Little Chic is a team-type girl. If you can play it, join it, sign up for it or compete in it, Little Chic is the first participant. Today Little Chic played her first soccer tournament. She has been playing recreational soccer since she was four, but due to our steadfast determination not to drag the family all over creation, we've declined opportunities to play competitively at this point. Since recreational leagues don't generally participate in tournaments, this was a new experience.
Little Chic is used to being on the best team in her current league. She has had the same coach for four years, he plays competitively himself and is the varsity coach for our high school team. The consistent coaching combined with playing with the same teammates every season has turned her team into one with decent skills for their ages and experience. As a result, Little Chic's team generally wins their games easily. However playing against traveling teams, even with players of the same age, is a whole different level of competition. In her words today "we got crushed." She seemed to take it all in stride, other than the fact that Hero Guy had trouble not heckling from the sidelines. Despite the close bond between she and he, Little Chic has very little tolerance for 'dad-style' coaching. Shouts of "hustle", "push up" and "get moving" meet with scowls, protests and responses like "DAD, I AM TRYING" and him returning "You're not trying hard enough." I, on the other hand, realize that dad's motivation tactics are an irritant for Little Chic, so I attempt to direct him into encouraging her (like ignoring the mistakes and only pointing out the good plays) rather than criticizing. Then I begin trying to unruffle the feathers sticking up on the back of Little Chic's neck. My efforts don't work on either of them. Hero Guy thinks I'm not being blunt enough and Little Chic realizes I'm covering up for Dad.

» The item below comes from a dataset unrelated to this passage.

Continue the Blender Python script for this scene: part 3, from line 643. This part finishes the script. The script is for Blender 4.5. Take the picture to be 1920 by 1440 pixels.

It's a good lesson in balance. If you're familiar with James Dobson from Focus on the Family, he makes the point that God creates kids to need the firmness of Dad's manner combined with the nurturing of Mom's and that's what creates kids that are balanced and emotionally healthy. It's a good exercise in faith, working on my own relationship with the kids and letting Hero Guy interact in his own dad-ish way, trusting that God is keeping tabs on the situation and guiding both of us to be the kind of parents He made us to be.